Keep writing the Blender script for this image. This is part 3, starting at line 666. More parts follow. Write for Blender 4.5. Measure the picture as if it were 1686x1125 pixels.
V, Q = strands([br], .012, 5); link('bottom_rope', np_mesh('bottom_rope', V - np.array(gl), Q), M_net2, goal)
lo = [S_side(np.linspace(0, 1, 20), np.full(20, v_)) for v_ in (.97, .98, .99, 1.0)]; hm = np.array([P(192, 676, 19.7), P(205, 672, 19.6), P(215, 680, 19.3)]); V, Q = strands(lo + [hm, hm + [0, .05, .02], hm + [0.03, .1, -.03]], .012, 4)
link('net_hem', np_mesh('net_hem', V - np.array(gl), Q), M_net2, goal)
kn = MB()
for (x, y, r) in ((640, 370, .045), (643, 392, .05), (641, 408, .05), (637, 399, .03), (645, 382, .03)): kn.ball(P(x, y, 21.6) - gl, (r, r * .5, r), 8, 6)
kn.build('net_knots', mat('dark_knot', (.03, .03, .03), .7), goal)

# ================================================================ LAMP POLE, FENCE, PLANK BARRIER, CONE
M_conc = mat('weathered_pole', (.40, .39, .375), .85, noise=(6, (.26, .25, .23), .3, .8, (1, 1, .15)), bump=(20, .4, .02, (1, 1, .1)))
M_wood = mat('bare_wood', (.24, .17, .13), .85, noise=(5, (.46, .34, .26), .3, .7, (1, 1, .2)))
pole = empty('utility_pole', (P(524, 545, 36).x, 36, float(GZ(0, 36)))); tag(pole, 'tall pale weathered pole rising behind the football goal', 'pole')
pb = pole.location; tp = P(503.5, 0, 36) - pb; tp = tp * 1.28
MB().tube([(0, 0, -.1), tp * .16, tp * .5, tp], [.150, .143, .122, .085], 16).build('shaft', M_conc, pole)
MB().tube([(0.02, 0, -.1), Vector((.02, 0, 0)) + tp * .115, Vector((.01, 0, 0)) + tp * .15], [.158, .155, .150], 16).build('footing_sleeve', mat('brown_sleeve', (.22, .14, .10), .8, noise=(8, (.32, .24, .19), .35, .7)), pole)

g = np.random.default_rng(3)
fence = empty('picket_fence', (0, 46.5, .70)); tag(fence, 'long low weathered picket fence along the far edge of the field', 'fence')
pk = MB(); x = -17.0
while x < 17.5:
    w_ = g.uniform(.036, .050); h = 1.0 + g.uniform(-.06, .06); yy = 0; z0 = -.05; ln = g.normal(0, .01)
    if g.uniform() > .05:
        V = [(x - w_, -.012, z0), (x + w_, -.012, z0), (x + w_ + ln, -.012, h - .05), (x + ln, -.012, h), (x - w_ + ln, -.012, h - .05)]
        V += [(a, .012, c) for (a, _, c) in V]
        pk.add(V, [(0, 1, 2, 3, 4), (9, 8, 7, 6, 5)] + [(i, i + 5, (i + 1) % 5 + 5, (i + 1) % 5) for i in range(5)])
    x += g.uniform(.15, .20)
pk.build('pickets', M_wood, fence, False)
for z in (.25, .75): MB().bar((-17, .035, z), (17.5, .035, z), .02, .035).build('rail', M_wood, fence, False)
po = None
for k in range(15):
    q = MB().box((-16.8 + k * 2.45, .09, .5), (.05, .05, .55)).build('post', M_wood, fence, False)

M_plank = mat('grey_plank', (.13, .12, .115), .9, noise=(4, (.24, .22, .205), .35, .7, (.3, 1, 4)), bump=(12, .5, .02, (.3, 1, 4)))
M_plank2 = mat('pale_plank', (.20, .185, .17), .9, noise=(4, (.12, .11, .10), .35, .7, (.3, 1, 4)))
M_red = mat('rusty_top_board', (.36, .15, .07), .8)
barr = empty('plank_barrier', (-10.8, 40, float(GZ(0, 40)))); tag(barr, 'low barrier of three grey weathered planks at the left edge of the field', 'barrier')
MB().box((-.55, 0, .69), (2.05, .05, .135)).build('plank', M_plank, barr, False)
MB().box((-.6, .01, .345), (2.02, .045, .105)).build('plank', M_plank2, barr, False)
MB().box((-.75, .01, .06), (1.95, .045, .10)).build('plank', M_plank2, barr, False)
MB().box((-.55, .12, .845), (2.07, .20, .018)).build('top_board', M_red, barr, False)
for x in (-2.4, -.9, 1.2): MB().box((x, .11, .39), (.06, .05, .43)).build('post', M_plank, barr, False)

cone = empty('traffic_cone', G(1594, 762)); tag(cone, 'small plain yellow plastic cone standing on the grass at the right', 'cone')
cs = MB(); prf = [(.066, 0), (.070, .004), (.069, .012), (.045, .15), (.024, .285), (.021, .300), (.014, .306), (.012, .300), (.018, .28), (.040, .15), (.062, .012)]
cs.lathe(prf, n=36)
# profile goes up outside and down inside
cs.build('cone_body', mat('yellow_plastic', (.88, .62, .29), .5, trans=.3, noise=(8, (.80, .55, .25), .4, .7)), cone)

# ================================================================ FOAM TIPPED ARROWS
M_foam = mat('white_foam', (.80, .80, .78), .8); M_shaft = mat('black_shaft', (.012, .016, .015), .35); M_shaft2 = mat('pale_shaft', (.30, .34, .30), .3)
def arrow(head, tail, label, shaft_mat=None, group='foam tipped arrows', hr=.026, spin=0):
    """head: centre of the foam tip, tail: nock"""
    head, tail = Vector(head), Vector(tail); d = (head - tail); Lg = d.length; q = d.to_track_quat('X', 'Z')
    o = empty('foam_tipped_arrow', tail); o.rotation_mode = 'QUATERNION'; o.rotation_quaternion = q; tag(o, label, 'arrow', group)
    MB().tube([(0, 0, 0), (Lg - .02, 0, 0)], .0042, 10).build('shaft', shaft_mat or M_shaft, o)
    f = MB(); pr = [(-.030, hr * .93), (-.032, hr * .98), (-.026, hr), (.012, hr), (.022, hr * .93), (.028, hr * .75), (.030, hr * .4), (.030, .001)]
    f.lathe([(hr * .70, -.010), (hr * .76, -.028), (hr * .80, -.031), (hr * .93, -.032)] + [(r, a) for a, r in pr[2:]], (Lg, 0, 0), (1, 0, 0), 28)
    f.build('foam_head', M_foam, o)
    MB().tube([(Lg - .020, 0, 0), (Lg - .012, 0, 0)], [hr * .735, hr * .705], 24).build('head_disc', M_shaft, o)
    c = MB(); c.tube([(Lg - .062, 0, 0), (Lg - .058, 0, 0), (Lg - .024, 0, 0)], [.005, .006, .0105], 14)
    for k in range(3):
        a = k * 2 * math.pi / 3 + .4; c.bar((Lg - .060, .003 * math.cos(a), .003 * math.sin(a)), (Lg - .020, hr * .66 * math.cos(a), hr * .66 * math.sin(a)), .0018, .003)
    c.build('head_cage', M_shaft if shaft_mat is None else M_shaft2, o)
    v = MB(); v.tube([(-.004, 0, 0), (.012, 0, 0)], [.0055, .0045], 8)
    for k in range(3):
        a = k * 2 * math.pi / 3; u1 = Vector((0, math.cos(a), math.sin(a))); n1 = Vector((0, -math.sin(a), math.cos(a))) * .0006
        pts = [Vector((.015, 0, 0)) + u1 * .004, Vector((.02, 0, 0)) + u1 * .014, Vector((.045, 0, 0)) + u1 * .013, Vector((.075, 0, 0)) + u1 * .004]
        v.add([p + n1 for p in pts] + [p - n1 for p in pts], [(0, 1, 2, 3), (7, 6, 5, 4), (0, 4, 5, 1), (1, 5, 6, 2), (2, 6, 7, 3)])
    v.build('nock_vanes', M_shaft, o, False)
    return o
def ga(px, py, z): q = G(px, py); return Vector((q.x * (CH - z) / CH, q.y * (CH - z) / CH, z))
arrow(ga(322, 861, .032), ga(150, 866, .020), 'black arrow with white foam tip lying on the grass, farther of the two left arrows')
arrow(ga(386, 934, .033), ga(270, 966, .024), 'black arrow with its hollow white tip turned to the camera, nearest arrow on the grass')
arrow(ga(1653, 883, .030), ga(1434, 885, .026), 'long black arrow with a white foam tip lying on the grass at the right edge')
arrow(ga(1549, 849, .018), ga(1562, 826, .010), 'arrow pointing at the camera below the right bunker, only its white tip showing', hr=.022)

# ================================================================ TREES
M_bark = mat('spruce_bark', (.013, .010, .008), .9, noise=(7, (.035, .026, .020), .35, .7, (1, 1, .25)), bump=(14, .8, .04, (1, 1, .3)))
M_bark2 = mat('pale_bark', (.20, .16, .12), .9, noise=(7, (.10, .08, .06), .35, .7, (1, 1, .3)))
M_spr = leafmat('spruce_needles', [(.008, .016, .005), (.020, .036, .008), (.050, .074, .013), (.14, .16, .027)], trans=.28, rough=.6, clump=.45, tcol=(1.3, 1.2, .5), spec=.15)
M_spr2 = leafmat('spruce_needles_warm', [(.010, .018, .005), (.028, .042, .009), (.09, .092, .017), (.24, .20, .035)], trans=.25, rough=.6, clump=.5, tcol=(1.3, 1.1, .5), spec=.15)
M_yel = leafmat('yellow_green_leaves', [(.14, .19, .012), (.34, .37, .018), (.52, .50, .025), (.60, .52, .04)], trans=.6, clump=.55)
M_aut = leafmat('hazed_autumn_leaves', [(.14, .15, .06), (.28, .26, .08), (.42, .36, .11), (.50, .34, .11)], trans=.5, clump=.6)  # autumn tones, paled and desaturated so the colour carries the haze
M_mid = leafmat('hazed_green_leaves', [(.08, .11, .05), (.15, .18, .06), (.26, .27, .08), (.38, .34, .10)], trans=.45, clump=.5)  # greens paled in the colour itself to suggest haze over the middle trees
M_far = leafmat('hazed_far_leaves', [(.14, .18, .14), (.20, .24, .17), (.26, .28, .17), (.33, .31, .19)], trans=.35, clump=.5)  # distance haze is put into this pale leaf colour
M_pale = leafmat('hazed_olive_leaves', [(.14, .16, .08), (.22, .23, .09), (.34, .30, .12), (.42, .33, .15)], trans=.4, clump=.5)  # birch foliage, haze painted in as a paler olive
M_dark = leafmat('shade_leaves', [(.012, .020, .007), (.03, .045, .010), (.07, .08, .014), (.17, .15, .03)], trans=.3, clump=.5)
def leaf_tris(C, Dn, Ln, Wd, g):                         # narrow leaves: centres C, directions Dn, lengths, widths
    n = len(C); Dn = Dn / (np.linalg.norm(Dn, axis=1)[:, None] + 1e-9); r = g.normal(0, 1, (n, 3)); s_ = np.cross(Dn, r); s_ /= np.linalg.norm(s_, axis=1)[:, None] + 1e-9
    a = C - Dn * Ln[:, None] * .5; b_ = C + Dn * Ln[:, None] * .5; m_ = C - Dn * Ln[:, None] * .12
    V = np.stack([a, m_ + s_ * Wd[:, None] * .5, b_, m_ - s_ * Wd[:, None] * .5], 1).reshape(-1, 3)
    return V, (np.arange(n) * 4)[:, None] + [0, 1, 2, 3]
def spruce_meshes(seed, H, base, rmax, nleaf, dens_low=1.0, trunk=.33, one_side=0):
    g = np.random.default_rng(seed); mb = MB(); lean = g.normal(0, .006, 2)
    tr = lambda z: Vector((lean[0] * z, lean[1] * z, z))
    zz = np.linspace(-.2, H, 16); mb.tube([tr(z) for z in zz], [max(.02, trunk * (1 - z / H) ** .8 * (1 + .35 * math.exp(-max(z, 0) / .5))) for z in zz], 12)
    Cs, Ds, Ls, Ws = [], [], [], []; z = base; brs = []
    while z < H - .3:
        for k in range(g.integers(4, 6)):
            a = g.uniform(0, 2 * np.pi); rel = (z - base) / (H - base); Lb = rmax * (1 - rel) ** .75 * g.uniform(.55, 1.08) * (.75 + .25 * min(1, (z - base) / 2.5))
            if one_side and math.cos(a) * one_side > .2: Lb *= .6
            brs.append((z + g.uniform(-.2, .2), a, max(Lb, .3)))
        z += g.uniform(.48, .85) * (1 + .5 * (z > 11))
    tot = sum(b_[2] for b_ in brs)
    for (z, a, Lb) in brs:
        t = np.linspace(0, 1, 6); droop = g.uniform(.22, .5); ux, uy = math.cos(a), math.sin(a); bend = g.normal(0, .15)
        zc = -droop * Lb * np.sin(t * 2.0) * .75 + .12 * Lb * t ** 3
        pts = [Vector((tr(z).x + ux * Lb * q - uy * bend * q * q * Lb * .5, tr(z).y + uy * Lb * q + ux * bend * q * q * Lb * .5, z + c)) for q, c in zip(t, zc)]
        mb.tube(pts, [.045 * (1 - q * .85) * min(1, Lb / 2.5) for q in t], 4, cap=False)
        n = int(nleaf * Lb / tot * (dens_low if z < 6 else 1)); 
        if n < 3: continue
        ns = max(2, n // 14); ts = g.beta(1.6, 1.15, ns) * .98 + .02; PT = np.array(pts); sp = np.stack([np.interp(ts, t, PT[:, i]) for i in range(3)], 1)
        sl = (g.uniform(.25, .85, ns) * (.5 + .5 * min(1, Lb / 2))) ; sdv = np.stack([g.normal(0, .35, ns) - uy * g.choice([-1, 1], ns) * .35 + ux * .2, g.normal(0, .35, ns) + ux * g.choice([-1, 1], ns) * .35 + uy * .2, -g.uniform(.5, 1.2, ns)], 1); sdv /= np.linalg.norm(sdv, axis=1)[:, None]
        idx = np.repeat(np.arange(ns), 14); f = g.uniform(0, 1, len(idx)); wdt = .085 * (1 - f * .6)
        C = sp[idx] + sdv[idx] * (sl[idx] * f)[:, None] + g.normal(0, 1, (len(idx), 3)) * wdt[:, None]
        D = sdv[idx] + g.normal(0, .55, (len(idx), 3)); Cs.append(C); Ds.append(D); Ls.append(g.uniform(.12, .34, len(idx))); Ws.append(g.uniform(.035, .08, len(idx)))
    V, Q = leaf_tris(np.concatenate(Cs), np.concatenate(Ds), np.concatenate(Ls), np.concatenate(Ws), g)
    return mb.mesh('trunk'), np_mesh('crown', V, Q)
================
__GIVEN PROBLEM__. Exactly repeat the lines above, from the opening line through the one with "(.03, .03, .03), .7), goal)", and include nothing else.

__REPLY TO THE EXERCISE__.
Keep writing the Blender script for this image. This is part 3, starting at line 666. More parts follow. Write for Blender 4.5. Measure the picture as if it were 1686x1125 pixels.
V, Q = strands([br], .012, 5); link('bottom_rope', np_mesh('bottom_rope', V - np.array(gl), Q), M_net2, goal)
lo = [S_side(np.linspace(0, 1, 20), np.full(20, v_)) for v_ in (.97, .98, .99, 1.0)]; hm = np.array([P(192, 676, 19.7), P(205, 672, 19.6), P(215, 680, 19.3)]); V, Q = strands(lo + [hm, hm + [0, .05, .02], hm + [0.03, .1, -.03]], .012, 4)
link('net_hem', np_mesh('net_hem', V - np.array(gl), Q), M_net2, goal)
kn = MB()
for (x, y, r) in ((640, 370, .045), (643, 392, .05), (641, 408, .05), (637, 399, .03), (645, 382, .03)): kn.ball(P(x, y, 21.6) - gl, (r, r * .5, r), 8, 6)
kn.build('net_knots', mat('dark_knot', (.03, .03, .03), .7), goal)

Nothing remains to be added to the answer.